При этом он молчал, словно держа при себе одно заветное слово. Желая, чтоб я сам догадался.
Так и не сообщил ничего.
Быть может, это слово нельзя было произносить вслух.
…Открыв глаза, я некоторое время думал: о чём этот сон?
Втайне догадавшись в первую же минуту, я сам себе не захотел ни в чём признаться.
Не может быть, – решил.
По весьма сомнительной привычке современного человека вести публичный дневник, днём я сделал запись: мне приснился Захарченко, он хотел рассказать какую-то новость, но сон был немой.
Читатели отреагировали по-доброму: приснился – значит, помнит о нас. Значит, всё будет хорошо.
Ещё сутки я размышлял, время от времени возвращаясь к своему сну.

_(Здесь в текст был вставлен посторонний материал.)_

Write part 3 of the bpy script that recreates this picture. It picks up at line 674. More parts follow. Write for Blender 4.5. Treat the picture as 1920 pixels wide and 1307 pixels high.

Все знавшие Захарченко помнили, что никакой иной мечты у него, кроме низложения Киева, – не было. Он был рождён – для сражений, и противостояние в бою стало его судьбой.
Он болел будущей победой. Он говорил об этом каждый день. Любая другая тема – полевые работы, музыка, женщины, жизнь вообще – неизбежно сопрягалась на каком-то этапе с темой неизбежной схватки.
И вдруг мне явилось это слово.
Упало в ладонь, как тяжёлая капля.
На следующий день я написал об этом в своём публичном дневнике: «Я понял слово, которое хотел произнести Захарченко!».
Я так и не решился назвать его, чтоб не накликать беду. Я хотел, чтоб это слово произнесли другие. Я попросил их догадаться.
Люди называли много разных слов, но это – не решились.
Наверное, по тем же причинам, что и я.
22 февраля, когда давным-давно назревавшая история начала отзываться явственными толчками, предвещающими извержение и роды, я сам назвал это слово вслух.
Война.
Он пришёл сообщить мне, что будет война.